Luke 13:1-9
We find Jesus in a pretty wound up state this week in our passage. This section comes at the end of a long set of teachings, so if this was a sermon, you could see it as the crescendo to the ending. It starts with a question about some current events that the questioners would like Jesus to comment on. Jesus essentially waves them off, and directs them back to his message. You need to repent. Jesus then brings up and dismisses another current event, just to emphasize his point. You need to repent.
For three years I have come looking for fruit on this fig tree, and still I find none. Cut it down! Why should it be wasting the soil?” He replied, “Sir, let it alone for one more year, until I dig round it and put manure on it. If it bears fruit next year, well and good; but if not, you can cut it down.
He concludes with a story about a man who is convinced not to cut down his fig tree by a gardener. This story is a little interesting by itself because Matthew and Mark both have similar fig tree stories. Luke is the only story of three that is a parable. In the other two it is Jesus who sees the fig tree and Jesus who choses to destroy it. In Mark, Jesus curses the fig tree on his way to the temple. After he flips the tables, the disciples see the tree on the way out, and it is withered and dead. In Matthew’s gospel, Jesus finds the fig tree and seemingly murders it with a vicious stare-down as the disciples look on.
The stories are different because of what the fig trees represent in each one. In Matthew and Mark’s stories the tree represents the temple system that Jesus just railed against in each story. Jesus has just labeled the temple a “den of robbers” and the fig tree represents what to do to that corrupt system and the people who profit from it. In Luke’s gospel, the fig tree isn’t related to the story about the temple, it is the conclusion of his previous statements about the need to repent. Instead of representing the temple system, it represents the people that are hearing Jesus. You, the reader or listener at the time, have not yet borne fruit. You don’t need to be cut down for that, but you do need to repent and start bearing some fruit.
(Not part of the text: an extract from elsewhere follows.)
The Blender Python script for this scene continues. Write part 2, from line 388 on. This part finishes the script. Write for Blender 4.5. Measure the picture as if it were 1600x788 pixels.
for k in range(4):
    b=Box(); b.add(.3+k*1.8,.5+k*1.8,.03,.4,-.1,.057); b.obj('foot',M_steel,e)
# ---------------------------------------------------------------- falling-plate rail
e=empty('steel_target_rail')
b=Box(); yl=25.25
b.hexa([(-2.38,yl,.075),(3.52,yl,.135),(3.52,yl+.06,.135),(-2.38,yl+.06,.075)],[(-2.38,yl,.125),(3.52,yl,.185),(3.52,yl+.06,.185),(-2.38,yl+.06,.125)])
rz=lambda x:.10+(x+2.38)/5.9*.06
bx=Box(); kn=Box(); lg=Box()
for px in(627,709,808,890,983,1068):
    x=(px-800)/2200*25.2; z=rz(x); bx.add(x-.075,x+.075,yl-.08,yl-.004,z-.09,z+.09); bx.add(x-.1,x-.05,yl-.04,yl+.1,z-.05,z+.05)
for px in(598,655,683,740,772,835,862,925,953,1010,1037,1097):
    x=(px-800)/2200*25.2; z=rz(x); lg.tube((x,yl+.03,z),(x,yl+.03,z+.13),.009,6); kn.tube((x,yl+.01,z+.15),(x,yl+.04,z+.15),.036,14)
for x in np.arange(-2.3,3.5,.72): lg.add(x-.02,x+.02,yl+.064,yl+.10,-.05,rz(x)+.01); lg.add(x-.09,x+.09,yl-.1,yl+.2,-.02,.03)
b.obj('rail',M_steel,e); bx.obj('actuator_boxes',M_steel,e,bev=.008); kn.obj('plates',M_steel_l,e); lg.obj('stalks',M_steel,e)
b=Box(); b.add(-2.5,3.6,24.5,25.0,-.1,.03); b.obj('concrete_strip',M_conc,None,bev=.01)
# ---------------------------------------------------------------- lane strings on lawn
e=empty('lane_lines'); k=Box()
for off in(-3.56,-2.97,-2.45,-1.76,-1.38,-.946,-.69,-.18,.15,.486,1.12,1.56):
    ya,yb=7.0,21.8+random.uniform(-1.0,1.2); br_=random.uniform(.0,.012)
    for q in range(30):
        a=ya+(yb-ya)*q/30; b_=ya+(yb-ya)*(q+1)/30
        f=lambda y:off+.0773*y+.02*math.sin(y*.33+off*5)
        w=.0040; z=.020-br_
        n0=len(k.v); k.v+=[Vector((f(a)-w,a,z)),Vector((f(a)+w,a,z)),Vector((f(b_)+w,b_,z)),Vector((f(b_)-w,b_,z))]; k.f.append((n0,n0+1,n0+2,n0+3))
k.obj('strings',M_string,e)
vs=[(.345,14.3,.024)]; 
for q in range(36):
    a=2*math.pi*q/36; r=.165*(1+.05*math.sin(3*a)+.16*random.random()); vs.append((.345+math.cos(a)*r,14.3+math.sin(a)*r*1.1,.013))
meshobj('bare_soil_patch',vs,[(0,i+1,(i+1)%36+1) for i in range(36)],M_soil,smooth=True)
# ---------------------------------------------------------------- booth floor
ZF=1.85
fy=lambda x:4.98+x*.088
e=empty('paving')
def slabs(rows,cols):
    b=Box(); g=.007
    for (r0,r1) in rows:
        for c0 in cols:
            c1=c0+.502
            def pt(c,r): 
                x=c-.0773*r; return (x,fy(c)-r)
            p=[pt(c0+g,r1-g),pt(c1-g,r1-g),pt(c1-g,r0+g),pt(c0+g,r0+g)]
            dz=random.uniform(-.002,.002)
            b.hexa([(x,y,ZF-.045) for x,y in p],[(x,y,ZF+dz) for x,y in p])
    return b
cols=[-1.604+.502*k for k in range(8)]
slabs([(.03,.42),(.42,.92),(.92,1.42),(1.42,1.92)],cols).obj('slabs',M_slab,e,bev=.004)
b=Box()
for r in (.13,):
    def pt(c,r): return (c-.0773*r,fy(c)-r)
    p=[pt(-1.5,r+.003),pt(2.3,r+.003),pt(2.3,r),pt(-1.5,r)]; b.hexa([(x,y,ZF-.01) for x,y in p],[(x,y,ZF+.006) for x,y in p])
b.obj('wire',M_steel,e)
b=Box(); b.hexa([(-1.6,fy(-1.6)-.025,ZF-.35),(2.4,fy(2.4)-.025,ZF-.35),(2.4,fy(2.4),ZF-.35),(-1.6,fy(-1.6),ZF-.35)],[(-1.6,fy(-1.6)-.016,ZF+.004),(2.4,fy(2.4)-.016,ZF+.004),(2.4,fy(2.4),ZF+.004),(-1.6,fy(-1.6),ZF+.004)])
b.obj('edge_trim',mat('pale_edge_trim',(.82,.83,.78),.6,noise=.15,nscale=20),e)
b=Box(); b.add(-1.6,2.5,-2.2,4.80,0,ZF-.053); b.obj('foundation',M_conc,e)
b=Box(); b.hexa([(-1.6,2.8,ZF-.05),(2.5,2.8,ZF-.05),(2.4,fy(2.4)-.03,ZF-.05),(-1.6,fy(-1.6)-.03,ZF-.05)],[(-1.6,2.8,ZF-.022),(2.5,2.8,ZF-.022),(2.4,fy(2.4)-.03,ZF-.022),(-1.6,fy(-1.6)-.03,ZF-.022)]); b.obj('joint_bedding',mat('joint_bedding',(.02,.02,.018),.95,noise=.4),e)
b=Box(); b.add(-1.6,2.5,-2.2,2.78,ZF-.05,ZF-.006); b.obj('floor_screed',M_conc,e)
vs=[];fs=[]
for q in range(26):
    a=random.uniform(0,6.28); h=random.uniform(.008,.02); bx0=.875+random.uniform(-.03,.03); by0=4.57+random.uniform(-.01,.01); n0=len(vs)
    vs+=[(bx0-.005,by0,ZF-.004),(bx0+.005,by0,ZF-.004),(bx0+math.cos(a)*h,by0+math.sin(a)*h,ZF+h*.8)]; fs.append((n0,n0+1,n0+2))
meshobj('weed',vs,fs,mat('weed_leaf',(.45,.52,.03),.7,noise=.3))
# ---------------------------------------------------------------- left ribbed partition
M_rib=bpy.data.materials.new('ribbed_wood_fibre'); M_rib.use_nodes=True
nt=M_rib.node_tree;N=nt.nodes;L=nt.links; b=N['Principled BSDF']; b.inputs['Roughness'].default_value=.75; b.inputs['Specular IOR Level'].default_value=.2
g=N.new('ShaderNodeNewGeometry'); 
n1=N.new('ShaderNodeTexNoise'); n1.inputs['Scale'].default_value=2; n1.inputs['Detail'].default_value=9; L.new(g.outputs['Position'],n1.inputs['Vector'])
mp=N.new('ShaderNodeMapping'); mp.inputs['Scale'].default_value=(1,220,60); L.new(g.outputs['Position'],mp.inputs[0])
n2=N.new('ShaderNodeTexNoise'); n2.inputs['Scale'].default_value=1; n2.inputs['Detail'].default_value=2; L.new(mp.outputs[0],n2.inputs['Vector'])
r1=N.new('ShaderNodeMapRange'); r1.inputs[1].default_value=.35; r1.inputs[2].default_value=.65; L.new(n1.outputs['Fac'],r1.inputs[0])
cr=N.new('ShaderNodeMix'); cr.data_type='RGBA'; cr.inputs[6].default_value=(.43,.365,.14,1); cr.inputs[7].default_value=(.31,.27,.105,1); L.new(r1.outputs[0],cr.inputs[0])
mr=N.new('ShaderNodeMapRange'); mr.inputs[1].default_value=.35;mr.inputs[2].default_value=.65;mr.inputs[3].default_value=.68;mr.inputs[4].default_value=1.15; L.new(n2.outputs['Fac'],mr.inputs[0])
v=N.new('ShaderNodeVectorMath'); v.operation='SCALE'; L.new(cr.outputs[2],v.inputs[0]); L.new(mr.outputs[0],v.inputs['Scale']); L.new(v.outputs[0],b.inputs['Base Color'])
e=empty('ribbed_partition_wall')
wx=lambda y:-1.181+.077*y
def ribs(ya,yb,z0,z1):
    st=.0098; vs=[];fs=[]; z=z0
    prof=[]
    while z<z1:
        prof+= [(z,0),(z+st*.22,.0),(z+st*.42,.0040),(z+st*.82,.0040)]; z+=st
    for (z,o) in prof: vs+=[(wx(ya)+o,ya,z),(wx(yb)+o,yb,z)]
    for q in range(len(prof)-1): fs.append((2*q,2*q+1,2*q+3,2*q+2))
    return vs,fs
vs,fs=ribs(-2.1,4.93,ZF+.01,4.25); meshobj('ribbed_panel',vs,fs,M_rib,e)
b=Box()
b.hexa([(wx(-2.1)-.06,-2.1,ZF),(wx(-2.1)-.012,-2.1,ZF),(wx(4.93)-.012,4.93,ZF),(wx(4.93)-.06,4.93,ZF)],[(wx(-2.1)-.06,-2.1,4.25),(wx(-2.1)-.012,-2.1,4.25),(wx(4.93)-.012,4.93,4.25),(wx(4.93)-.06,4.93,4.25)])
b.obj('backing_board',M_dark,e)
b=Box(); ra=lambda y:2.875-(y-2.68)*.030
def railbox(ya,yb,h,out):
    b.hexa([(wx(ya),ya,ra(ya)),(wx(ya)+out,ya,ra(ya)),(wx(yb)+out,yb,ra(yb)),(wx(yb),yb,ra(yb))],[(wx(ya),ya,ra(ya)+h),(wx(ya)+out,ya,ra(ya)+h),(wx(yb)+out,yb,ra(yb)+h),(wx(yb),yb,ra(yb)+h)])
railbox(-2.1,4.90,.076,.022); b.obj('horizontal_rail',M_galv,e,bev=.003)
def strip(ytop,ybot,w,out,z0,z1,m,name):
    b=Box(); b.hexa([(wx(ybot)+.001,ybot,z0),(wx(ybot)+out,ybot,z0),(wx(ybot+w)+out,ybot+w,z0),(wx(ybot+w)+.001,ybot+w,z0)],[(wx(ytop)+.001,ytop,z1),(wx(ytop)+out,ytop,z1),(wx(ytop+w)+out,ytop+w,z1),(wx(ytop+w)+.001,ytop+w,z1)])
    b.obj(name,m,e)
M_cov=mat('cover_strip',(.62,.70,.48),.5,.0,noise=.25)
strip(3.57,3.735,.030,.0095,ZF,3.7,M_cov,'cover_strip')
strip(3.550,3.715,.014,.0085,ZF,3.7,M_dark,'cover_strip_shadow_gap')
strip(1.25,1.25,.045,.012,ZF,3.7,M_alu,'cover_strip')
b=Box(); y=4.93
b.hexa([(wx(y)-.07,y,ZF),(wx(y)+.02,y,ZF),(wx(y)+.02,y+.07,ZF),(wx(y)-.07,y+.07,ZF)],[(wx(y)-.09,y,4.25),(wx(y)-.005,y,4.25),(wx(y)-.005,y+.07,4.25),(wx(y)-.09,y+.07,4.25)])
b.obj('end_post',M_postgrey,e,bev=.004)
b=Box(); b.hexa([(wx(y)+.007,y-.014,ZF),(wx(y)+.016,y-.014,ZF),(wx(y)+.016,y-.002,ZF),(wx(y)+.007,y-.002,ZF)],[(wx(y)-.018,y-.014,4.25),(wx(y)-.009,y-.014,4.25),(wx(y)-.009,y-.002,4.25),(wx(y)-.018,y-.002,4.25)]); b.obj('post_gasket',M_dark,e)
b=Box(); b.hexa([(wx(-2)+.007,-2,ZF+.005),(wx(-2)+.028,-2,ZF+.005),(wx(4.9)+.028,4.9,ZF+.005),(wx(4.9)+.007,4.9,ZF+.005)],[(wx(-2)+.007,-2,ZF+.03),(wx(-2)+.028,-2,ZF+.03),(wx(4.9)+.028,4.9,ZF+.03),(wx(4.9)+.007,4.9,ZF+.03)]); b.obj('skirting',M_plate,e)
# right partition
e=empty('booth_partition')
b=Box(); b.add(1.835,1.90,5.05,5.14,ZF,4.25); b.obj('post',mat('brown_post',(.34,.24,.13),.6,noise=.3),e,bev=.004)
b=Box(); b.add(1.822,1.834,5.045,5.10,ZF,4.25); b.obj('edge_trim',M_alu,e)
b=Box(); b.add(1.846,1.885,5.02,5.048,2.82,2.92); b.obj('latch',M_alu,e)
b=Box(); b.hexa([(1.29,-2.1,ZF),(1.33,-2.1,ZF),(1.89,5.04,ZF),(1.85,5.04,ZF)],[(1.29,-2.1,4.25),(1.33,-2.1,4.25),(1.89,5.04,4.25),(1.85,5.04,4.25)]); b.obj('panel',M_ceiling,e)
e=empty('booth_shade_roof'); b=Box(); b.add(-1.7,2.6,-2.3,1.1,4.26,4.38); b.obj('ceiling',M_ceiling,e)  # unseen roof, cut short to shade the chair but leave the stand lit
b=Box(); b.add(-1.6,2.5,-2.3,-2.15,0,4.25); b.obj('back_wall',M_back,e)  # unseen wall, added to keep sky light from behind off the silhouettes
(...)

Jesus’s call to repentance is a topic that is difficult to fully dig into. What I was taught about repentance as a child is that I should pray to God and confess my sins. If I had hurt someone or stolen something, I should confess that to God and be forgiven. All sins were individual sins, and the assumption was that I would stop the sinful behavior immediately. They would say we should turn away from the sin, and turn toward God. Unfortunately, there was never a great answer for what to do if the sins I felt on my heart were sins I was not able to turn away from.
If you’ve been reading along for the last few months, you can see that many of the sins that Jesus describes in the gospels are less about one person wronging someone and more about how a society treats the people in it. (If not, here’s a few to try.) We may give of what we have, but we still are supported by and supporting a society that fundamentally does not love all neighbors the same. Our country is committing a litany of sins against its own citizens and is resting on a foundation of some of the most egregious sin the world has ever known. You can’t be “In the world, but not of it”, as some might say, if you live on stolen land, in a city founded on the profits of stolen labor, protected by powers that oppress the poor and marginalized, and staying well fed while others are starving. The sins of our modern capitalist economy are easy to document, but very difficult to turn away from.
Rather than being bogged down by these sins that we can repent, but we can’t stop, Jesus lays out a way forward. Bear fruit. Let the weight of all this atrocity pull you into action rather and crush you into inaction. We are called to remember the stories of two fig trees. The one that represents the powers of oppression and domination, God will destroy. The fig tree that represents us still has time to act. We must repent of our sins of complicity in a crushingly sinful system, because we have to be able to admit what is going on. Then we have to move forward in faith that God will use us to help create something better. While we can’t do the work all by ourselves, we can’t do nothing either, because that would be an even greater sin.